Origin and Etymology of the word FUN
English dialect fun to hoax, perhaps alteration of Middle English fonnen, from fonne dupe, First Known Use: 1727
English dialect fun to hoax, perhaps alteration of Middle English fonnen, from fonne dupe, First Known Use: 1727
The holidays are over and our family had so much fun I may need a transfusion of sensible rubber garden shoes and straight-laced body shapers. There was fun food, fun games, fun conversations, fun traditions, fun gift giving, fun movie going, fun birthday-candle-blowing, and just for good measure fun wolf howling.
It was a jolly good time and a ton of fun. Thank God it’s over.
Fun is groovy, but I find it overrated at times. Fun starts out like a turn on that teacup ride at Disney. At first, it’s just a swirly good time, but by the end your neck is snapped back at a weird angle, and you’re praying for death. Swirly fun becomes a sucking whirlpool, dragging everyone down to the River Styx. And I know why.
Fun used to mean, in the old un-fun days, hoax. “Okay, all you silly peasants wrapping a dead tree trunk with maypole ribbons, ain’t we having some fun now?”
Sure, the peasants thought, beats digging through the muck all day. Their masters muttered, under their breath, “Fonne [meaning dupe].”

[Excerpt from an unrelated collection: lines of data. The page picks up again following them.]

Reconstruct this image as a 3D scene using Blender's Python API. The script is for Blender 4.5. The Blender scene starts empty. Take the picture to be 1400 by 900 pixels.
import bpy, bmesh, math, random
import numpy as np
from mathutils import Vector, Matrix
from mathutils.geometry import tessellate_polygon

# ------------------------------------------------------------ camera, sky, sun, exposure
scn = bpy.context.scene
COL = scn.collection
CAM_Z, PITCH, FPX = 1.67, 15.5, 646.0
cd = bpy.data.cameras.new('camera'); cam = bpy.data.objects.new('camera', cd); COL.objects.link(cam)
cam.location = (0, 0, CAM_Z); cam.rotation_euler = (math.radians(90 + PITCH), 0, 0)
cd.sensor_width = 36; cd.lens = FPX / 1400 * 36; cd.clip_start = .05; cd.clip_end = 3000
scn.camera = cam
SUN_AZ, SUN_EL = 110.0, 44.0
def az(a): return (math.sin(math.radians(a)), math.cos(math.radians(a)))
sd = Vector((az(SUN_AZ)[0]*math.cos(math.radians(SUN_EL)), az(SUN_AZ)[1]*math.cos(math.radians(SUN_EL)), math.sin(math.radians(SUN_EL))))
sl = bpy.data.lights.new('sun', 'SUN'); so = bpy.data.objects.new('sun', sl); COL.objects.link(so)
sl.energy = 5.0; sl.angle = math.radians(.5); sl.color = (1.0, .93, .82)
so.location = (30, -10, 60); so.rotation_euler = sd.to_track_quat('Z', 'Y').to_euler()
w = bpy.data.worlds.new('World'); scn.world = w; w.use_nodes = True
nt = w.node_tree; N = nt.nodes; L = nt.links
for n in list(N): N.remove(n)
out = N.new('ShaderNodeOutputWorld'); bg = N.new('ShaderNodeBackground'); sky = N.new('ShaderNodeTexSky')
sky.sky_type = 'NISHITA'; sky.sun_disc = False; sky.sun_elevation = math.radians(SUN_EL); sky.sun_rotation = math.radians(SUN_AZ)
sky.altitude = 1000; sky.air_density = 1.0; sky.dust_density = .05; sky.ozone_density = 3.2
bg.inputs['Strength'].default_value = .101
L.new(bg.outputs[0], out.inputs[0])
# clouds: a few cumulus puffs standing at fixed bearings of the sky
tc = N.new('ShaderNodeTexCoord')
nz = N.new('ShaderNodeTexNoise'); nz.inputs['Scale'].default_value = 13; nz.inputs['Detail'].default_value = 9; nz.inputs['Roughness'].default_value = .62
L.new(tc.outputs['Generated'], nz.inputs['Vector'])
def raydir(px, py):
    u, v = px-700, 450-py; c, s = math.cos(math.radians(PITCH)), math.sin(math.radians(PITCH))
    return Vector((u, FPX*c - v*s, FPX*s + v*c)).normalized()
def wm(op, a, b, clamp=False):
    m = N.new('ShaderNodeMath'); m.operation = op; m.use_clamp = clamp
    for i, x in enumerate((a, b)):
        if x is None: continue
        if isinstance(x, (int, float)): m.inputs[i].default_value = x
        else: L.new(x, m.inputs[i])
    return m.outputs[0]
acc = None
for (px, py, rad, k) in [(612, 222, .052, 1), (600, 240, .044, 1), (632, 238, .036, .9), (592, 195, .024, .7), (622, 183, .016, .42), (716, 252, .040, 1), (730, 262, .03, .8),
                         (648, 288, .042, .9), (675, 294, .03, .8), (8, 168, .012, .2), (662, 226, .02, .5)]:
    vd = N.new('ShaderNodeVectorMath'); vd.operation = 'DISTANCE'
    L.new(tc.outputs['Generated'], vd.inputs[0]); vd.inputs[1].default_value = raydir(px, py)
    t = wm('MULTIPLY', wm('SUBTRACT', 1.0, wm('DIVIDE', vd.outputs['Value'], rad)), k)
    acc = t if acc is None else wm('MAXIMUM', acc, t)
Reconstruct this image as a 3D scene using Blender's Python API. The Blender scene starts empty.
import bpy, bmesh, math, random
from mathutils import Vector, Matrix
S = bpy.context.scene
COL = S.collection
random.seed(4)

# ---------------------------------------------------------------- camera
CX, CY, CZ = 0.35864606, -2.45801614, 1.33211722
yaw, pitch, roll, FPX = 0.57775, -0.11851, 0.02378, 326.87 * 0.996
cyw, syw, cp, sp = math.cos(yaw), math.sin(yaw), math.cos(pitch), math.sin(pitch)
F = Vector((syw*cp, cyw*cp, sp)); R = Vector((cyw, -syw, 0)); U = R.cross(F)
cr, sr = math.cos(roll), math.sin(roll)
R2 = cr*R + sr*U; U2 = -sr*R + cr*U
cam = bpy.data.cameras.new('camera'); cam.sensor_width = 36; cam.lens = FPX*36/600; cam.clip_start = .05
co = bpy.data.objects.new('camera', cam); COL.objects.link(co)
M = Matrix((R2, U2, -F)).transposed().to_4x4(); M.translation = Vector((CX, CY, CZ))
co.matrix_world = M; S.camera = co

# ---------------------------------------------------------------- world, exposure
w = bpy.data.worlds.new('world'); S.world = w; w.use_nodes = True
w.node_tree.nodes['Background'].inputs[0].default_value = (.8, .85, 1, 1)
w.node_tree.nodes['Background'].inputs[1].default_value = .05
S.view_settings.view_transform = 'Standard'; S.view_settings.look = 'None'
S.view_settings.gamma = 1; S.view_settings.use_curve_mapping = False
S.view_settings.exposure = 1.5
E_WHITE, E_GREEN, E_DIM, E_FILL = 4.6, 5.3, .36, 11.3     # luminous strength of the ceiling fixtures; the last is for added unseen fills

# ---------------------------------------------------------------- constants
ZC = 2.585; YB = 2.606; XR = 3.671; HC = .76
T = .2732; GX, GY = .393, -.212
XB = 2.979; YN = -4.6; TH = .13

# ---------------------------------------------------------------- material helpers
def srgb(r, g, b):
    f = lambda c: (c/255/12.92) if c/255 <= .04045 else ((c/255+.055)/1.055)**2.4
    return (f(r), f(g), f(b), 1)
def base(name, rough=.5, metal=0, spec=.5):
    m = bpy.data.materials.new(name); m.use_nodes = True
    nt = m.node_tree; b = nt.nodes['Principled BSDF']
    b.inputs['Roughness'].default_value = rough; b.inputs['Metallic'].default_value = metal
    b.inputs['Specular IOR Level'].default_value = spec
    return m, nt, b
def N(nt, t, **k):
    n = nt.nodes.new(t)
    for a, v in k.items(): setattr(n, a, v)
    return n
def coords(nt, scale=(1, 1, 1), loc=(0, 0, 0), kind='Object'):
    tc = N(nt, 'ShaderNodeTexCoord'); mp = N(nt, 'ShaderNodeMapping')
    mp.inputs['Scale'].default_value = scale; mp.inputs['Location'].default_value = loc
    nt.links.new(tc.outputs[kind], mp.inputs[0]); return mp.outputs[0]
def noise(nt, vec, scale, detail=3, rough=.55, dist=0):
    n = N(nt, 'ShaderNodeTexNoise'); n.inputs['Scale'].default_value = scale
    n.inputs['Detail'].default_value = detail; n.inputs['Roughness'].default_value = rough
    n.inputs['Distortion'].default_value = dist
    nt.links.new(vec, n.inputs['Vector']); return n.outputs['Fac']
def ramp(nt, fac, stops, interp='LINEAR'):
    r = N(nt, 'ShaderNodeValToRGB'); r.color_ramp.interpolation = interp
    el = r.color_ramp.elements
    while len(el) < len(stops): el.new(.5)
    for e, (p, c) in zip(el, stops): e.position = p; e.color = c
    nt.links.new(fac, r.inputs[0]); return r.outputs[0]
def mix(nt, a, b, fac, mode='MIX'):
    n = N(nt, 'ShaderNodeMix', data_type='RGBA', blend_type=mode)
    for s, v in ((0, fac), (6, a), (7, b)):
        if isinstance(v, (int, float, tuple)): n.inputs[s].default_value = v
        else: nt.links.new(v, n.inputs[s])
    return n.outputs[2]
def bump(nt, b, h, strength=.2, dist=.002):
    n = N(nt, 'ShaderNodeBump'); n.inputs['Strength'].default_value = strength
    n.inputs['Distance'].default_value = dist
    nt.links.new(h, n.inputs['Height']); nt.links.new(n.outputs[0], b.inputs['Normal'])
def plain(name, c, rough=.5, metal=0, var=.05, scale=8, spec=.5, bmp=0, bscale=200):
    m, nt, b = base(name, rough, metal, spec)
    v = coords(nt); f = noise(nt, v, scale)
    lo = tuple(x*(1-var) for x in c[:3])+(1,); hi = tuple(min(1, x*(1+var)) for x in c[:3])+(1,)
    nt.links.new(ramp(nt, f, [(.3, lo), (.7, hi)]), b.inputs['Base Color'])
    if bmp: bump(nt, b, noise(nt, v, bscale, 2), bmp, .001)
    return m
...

And that’s how fun became the heart and soul of our modern world. Must have fun. Work equals muck. Anything muck related equals not fun. Dancing in circles around a dead tree trunk is better than muck lugging. Let’s dance. Or spin in a giant teacup until there’s vomit.
Note: Fun is often circular in nature.
The flaw in this thinking is that all that muck lugging kept the peasants in gruel and giant turkey legs. We’ve forgotten that. We’ve forgotten that growing gruel and giant turkeys is work, and it’s kind of important work because if there is anything in this world that should be considered without fun, it’s starving.
It’s possible that fun has gotten a bit out of hand in our modern first world. Possible.
More than peace, more than mercy, more than health, the young people that I know of pray to have fun. “Please [Lord] bless us to have fun.” No matter where they’re going, who they’re helping, or what they’re trying to accomplish.
I wonder if our prayers aren’t better expressed, “Please, Lord, help us to learn, grow, develop, endure, empathize, understand, or move a lot of muck out of our lives.”
Now don’t get me wrong. The holidays were a ton of fun. And I wouldn’t trade a single minute of fun for anything in the world. But let’s face it; it’s time to get back the muck lugging that keeps us all in giant turkey legs.